Fire Escape to Leaven

Fire Escape to Leaven

ustaknow's picture

Tags: 

Demo: 

Liner Notes: 

Well, as most self-jams go, this gets a better feel toward the middle-end/end. Smile So, I hope I have a melody I can pull out later.

This is just a rhythm, drone string, bounce track, one take, actually while writing (with a very familiar grove I use just to musicate, so I sing to it pretty "together", but will always need to be redone for more originality/creativity); the "lead" overdub as well, is one-take, no cuts fully noodled dry tracks both, -- aside from dup'd and L/R'd. The whole recording took maybe fifteen minutes.

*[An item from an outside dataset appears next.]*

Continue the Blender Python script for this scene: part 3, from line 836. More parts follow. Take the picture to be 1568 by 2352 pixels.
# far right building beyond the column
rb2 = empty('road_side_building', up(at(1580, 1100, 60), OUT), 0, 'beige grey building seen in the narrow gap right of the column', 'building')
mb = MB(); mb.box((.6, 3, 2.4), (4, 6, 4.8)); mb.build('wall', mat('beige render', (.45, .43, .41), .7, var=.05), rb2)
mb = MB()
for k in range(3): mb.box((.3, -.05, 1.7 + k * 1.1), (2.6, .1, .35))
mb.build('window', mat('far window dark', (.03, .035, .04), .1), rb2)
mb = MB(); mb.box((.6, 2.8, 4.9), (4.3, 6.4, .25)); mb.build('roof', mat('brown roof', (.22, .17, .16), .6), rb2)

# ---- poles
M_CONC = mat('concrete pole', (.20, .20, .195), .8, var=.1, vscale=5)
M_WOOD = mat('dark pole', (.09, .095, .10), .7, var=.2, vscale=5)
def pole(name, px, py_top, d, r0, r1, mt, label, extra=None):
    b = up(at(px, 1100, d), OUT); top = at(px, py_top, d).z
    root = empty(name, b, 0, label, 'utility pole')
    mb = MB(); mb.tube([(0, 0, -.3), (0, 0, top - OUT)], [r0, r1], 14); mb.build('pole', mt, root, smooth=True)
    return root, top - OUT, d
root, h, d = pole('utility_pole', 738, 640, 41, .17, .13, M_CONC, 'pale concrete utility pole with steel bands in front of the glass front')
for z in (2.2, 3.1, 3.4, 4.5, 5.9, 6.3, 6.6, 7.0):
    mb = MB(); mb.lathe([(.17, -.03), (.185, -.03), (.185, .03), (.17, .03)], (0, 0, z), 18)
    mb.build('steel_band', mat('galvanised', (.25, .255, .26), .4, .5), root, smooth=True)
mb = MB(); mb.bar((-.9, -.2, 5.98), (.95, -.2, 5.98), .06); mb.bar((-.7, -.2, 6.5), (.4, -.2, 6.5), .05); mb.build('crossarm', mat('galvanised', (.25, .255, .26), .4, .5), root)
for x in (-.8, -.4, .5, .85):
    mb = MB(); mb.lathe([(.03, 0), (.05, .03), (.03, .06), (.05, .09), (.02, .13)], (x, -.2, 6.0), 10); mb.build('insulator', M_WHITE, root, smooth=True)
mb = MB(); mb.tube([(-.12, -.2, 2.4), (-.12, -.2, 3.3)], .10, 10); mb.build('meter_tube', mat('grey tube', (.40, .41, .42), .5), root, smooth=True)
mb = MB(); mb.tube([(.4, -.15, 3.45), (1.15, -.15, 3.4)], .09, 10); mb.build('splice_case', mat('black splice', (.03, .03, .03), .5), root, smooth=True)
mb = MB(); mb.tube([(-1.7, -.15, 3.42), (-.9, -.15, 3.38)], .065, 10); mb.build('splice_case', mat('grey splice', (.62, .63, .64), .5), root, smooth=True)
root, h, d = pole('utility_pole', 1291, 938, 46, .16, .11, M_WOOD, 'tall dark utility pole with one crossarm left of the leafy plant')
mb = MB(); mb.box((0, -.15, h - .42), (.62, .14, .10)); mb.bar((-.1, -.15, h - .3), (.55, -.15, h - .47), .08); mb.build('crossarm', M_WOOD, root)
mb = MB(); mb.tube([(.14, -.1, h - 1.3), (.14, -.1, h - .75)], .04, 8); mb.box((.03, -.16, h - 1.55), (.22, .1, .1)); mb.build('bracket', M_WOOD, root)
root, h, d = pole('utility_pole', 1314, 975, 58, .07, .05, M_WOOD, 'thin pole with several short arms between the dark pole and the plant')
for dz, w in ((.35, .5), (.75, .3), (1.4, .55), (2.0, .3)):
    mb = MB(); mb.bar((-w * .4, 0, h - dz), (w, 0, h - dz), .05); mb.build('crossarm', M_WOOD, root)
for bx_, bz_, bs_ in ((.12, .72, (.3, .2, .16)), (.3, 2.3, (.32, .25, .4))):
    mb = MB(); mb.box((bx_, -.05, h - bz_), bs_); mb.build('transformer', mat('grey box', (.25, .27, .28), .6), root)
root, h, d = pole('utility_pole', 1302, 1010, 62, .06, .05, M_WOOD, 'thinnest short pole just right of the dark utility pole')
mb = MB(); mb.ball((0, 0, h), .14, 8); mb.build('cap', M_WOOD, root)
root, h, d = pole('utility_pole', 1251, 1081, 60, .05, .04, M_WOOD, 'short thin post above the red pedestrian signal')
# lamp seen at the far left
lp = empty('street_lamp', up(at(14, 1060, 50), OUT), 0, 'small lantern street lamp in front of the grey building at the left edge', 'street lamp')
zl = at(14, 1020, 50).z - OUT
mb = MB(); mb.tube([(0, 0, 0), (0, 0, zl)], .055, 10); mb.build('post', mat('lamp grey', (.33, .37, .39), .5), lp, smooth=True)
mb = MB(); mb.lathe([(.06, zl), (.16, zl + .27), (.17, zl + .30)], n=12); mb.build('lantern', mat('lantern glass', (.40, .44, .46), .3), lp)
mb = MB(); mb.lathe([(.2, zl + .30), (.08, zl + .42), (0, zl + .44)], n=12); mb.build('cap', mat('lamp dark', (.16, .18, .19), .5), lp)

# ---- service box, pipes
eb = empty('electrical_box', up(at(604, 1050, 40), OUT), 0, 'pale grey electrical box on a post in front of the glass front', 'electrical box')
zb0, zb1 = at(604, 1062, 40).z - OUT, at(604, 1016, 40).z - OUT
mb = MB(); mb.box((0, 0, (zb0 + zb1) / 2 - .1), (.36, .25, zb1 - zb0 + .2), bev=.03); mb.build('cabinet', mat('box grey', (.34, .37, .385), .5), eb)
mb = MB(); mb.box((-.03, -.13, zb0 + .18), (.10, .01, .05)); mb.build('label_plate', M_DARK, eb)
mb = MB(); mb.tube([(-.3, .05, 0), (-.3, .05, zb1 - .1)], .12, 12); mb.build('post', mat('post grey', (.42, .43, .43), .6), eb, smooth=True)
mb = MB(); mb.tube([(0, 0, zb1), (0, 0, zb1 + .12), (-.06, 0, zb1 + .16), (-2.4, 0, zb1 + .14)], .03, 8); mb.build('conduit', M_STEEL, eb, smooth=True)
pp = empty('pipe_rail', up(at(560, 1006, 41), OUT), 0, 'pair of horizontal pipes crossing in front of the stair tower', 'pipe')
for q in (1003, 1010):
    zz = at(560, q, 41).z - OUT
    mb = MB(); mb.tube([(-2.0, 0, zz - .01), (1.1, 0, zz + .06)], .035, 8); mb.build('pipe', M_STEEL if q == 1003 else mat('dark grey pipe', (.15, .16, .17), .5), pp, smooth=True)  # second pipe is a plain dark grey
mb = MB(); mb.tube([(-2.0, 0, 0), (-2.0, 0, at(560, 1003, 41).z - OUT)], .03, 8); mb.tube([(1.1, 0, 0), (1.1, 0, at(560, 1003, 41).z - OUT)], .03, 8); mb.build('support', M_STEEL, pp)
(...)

-- Anyway, it will get redone, just didn't want it to get lost before summers end. And amazingly had time to do this even. I just didn't want to go a few weeks w/o playing a guitar.

Lyrics: 

Fire escape to Leaven, our new stairway to heavens’
You’ll climb their ladders, and risk them shove’in
And clap steel on steel, please know the feel // //

Realize to late, when self filled with hate
And like all the rest, take satan’s bate
The escape has no climb, down in the mine // //

It’s an easy path, the you and me graft
Just a quick cut and splice, it on the tough rice [Note: common grass used as *"food"; to heady maybe?]
Then grow in their plan, and not with His rough

All that glitters and rolled, so well for you
In a juuled clean tab, for you to have
Is the price, you pay, but only to stay

‘Cause the escape to Leaven, the one you seek
Only goes down not up, all’s quiet no peek
Escape to Heaven, our new stairway to Leavens’

Heave’in you’ll climb, down their ladders then,
Risk them shove’in clap steel, on steel, it’s reel, [no-typo]

Then you’ll know the feel, // //
Of life deception peels // //



Please keep your comments respectful, honest, and constructive. Please focus on the song and not the demo.

Comments

coolparadiso's picture

Well whatever you did keep doing it the effects are cool, the guitar has great resonance and the lyric and vocals stand up well. Good song mate

billwhite51's picture

i like the sound and th deescending chords wolrk well with the melody and lyric. the rhythmreally keeps the song moving, love that light guitar line in the background too.

Chip Withrow's picture

Looks like you posted lyrics first, so I read those first. Poetic structure and rhyme.
Great song - if you redo, don't do too much to that guitar interplay. Your voice sounds assured, too - totally in control.
To me, it seems like you'd been gone from forums and music-making for a while. Hope all is well!

lowhum's picture

the sneaky background solo makes it not so serious as it sounds. Otherwise - just another breadmaking anthem Smile

splittybooms's picture

Digging the bluesy guitar start...love the tone of those bended note.
Great rhythm to this with the guitar strumming.
Your familiar vocal stylings work really well in this bluesy vibe.
Like the 'noodling' I'm hearing underneath; adds so much.